As Independent Contractors, Independent Affiliates will not be treated as franchisees, owners, employees or agents of Company for federal or state tax purposes including, with respect to the Internal Revenue Code, Social Security Act, federal unemployment act, state unemployment acts or any other federal, state, or local statute, ordinance, rule or regulation. At the end of each calendar year, Company will issue to each Independent Affiliate an IRS Form 1099, as required by law, or other applicable documentation for non-employee compensation as an Independent Affiliate.



Independent Affiliates are required by federal law to obtain a Social Security number or Federal ID number. Independent Affiliates will be identified by this number, or a company assigned number, for purposes of Company’s business. The Independent Affiliate Identification Number must be placed on all orders and correspondence with the Company.



Independent Affiliates must comply with all federal, state and local statutes, regulations and ordinances concerning the operation of their business. Independent Affiliates are responsible for their own managerial decisions and expenditures including all estimated income and self-employment taxes.



Independent Affiliates may sponsor other Independent Affiliates into Company’s business. Independent Affiliates must ensure that each potential new Independent Affiliate has reviewed and has had access to the current Policies and Procedures, Terms and Conditions and Compensation Plan prior to or when giving the individual an Agreement.



If an applicant submits multiple Independent Affiliates which list different sponsors, only the first completed Agreement received by Company will be accepted.



A Sponsor must maintain an ongoing professional leadership association with Independent Affiliates in his or her organization and must fulfill the obligation of performing a bona fide supervisory or sales function in the sale or delivery of products and services.



Independent Affiliates must truthfully and fairly describe the Compensation Plan. No past, potential or actual income claims may be made to prospective Independent Affiliates, nor may Independent Affiliates use their own incomes as indications of the success assured to others. Commission checks may not be used as marketing materials. Independent Affiliates may not guarantee commissions or estimate expenses to prospects.



The company does not permit the transfer of sponsors. Network Marketing is a business of creating relationships. Once an Independent Affiliate is sponsored, the company believes in maximum protection of that relationship. The only exception is upon prior written approval of Company to correct ethical violations as determined at the sole discretion of Company.
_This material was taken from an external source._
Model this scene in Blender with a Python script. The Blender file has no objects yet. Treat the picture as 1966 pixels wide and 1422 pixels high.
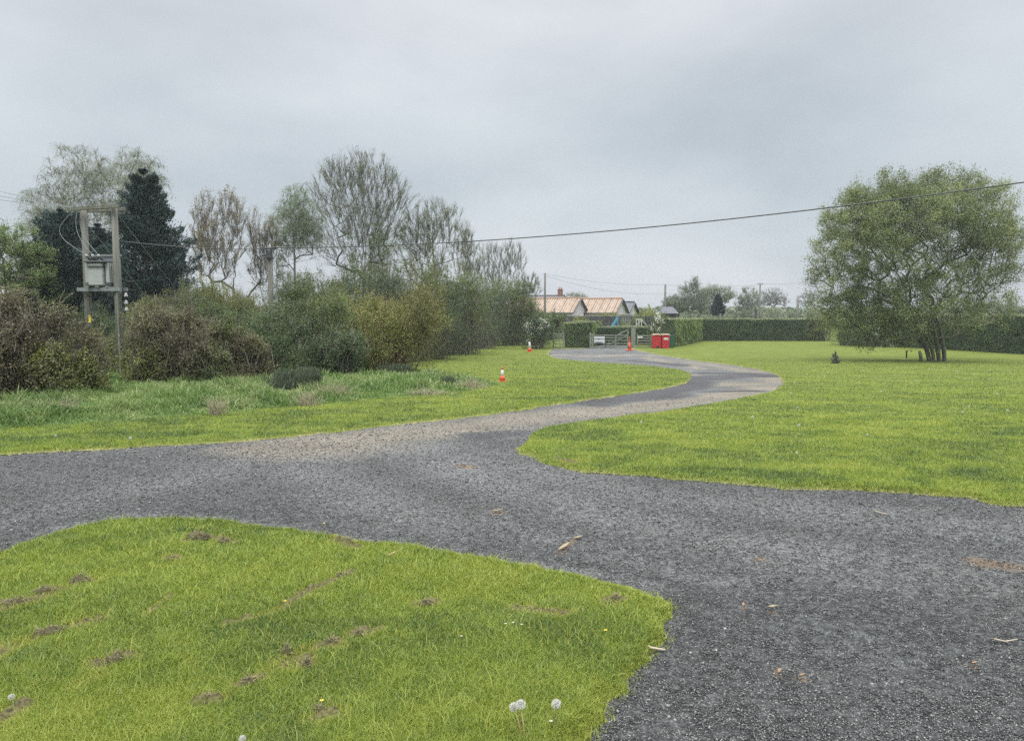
import bpy, math, random
import numpy as np

# ---------------------------------------------------------------- camera, sky, sun, exposure
scene = bpy.context.scene
PITCH = math.radians(4.47)
EYE, F, CX, CY = 1.6, 1420.0, 983.0, 711.0
cam_d = bpy.data.cameras.new("camera")
cam = bpy.data.objects.new("camera", cam_d)
scene.collection.objects.link(cam)
cam.location = (0, 0, EYE)
cam.rotation_euler = (math.radians(90) - PITCH, 0, 0)
cam_d.sensor_width = 36.0
cam_d.lens = 36.0 * F / 1966.0
cam_d.clip_start = 0.05
cam_d.clip_end = 5000.0
scene.camera = cam

SUN_EL, SUN_AZ = math.radians(58), math.radians(200)      # azimuth from +Y, clockwise
world = bpy.data.worlds.new("World")
scene.world = world
world.use_nodes = True
wn, wl = world.node_tree.nodes, world.node_tree.links
wn.clear()
def N(tree, typ, **kw):
    n = tree.nodes.new(typ)
    for k, v in kw.items():
        if k == 'inp':
            for i, x in v.items(): n.inputs[i].default_value = x
        else: setattr(n, k, v)
    return n
W = world.node_tree
out = N(W, 'ShaderNodeOutputWorld'); bg = N(W, 'ShaderNodeBackground', inp={'Strength': 0.1})
sky = N(W, 'ShaderNodeTexSky', sky_type='NISHITA', sun_disc=False, sun_elevation=SUN_EL, sun_rotation=SUN_AZ)
tc = N(W, 'ShaderNodeTexCoord'); sep = N(W, 'ShaderNodeSeparateXYZ')
wl.new(tc.outputs['Generated'], sep.inputs[0])
# thick cloud: brightness by height above the horizon (an overcast sky is brightest overhead)
br = N(W, 'ShaderNodeValToRGB'); e = br.color_ramp.elements
e[0].position = 0.0; e[0].color = (0.688, 0.734, 0.782, 1)
e[1].position = 1.0; e[1].color = (1.0, 1.0, 1.0, 1)
for p, c in ((0.06, (0.657, 0.713, 0.765, 1)), (0.14, (0.605, 0.671, 0.722, 1)), (0.24, (0.621, 0.686, 0.739, 1)), (0.34, (0.683, 0.728, 0.782, 1)), (0.42, (0.724, 0.770, 0.822, 1))):
    q = e.new(p); q.color = c
wl.new(sep.outputs['Z'], br.inputs[0])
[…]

Independent Affiliate may not sponsor, or attempt to sponsor, any non personally sponsored Independent Affiliates in any other Network Marketing Company. In addition, no Independent Affiliate may participate in any action that causes another Independent Affiliate to be sponsored through someone else into another network marketing company.
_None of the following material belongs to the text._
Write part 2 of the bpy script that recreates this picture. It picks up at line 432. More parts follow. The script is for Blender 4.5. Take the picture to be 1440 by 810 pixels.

Independent Sales Representative may be suspended for violating the terms of his or her Agreement, which includes these Policies and Procedures, the Terms and Conditions and the Compensation Plan and other documents produced by Company. When a decision is made to suspend Independent Sales Representative, Company will inform the Independent Sales Representative in writing that the suspension has occurred effective as of the date of the written notification, the reason for the suspension and the steps necessary to remove such suspension (if any). The suspension notice will be sent to the Independent Sales Representatives “address on file” pursuant to the notice provisions contained in the Policies and Procedures and Terms and Conditions. Such suspension may or may not lead to termination of the Independent Sales Representative as so determined by Company at its sole discretion. If the Independent Sales Representative wishes to appeal, Company must receive such appeal in writing within fifteen (15) days from the date of the suspension notice. Company will re-view and consider the suspension and notify the Independent Sales Representative in writing of its decision within thirty (30) days from the date of the suspension notice. The decision of Company will be final and subject to no further review. Company may take certain action during the suspension period.



Independent Sales Representative may be immediately terminated for violating the terms of his or her Agreement, which includes these Policies and Procedures, Terms and Conditions and the Compensation Plan and other documents produced by Company upon written notice. Company may terminate a violating Independent Sales Representative without placing the Independent Sales Representative on suspension, at Company’s sole discretion. When the decision is made to terminate Independent Sales Representative, Company will inform the Independent Sales Representative in writing at the address in the independent sales representatives file that the termination has occurred.



If Independent Sales Representative wishes to appeal the termination, Company must receive the appeal in writing within fifteen (15) days from the date of notice of termina-tion. If no appeal is received within the fifteen (15) day period, the termination will automatically be deemed final. If Independent Sales Representative files a timely notice of appeal, Company will review the appeal and notify the Independent Sales Representative of its decision within ten (10) days after receipt of the appeal. The decision of Company will be final and subject to no further review. In the event the termination is not rescinded, the termination will remain effective as of the date stated in the original termination notice.



The acceptance of any reapplication of a terminated Independent Sales Representative or the application of any family member of a terminated Independent Sales Representative shall be at the sole discretion of Company and can be denied.

These Policies and Procedures, along with the Terms and Conditions, Privacy Policy,  in their present form and as amended by Copy profit share, are incorporated into, and form an integral part of, the (CPS) Agreement. Throughout these Policies, the term also applies to a MEMBER unless one or the other is specified as “only” i.e. “A MEMBER Only”. It is the responsibility of each MEMBER to read, understand, adhere to, and insure that he or she is aware of and operating under the most current version of these Policies and Procedures. Throughout these Policies, when the term “Agreement” is used, it collectively refers to these Policies and Procedures, Agreement Terms and Conditions, Changes to the Agreement COPY PROFIT SHARE the right to amend the Agreement and its prices in its sole and absolute discretion. By executing the Agreement, a MEMBER agrees to abide by all amendments or modifications that (CPS) elects to make. Amendments shall be effective five (5) days after publication of notice that the Agreement has been modified. Amendments shall not apply retroactively to conduct that occurred prior to the effective date of the amendment. Notification of amendments shall be published by one or more of the following methods: (1) posting on the Company’s official web site; (2) electronic mail (e-mail); (3 inclusion in Company periodicals; (4) inclusion in product orders or bonus checks; or (6) special mailings.